Subject: Re: Marginal features

On Fri, May 06, 2005 at 09:05:44PM -0700, Bram Cohen wrote:
> Then there are the marginal features, which might or might not be good
> ideas, here are some of them -
>
> moving the root - the easiest way to provide directory rename
> functionality is to treat the root as special. We implemented it this way
> in Codeville, and didn't think much of it, but it turns out that
> precisely this functionality is needed to import one project into another
> one as a subdirectory, so we now think this functionality is a good idea
> and will be supporting it in the future

I've thought about this (and even talked about it), but it never seemed
like it would be worth implementing. Darcs always stores filenames with a
preceding ./ partly so we could perhaps later "rename" the root to be
something like subproject/, but I never could convince myself that this
would actually be useful. Nor did I figure out how exactly it would work.

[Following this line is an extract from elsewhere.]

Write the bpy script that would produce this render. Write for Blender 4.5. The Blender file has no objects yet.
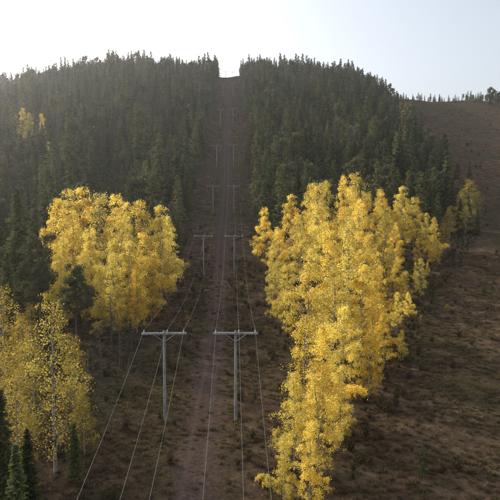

> Anyhow, cutting in half and sewing together are somewhat more reasonable
> in principle than copy and un-copy. With a weave, sewing together is
> restricted in that only one of the two orders of sewing together can be
> supported, but with our fancy clumping weave ordering algorithm the A then
> B version is supported quite well. Perhaps there could be a command to sew
> together two files and have the system pick the order. Cutting in half
> doesn't have the same problem, because you can place the two halves in the
> correct places. There is a fair amount of complexity added by this
> functionality though, and its usage in the real world is quite rare, so
> for now it's in the 'probably not' pile.

Agreed, splitting and suturing would be reasonable (unlike copy and merge).
I can see that they'd also be reasonably common, probably about as common
as darcs replace is used. In refactoring code one often wants to move code
from multiple files into a single file, or the other way around. In the
absense of hunk move patches, I'm not sure how useful it would actually be,
though, since you'd probably very often follow the suture with a reordering
of the functions to make sense. Still, it might be nice...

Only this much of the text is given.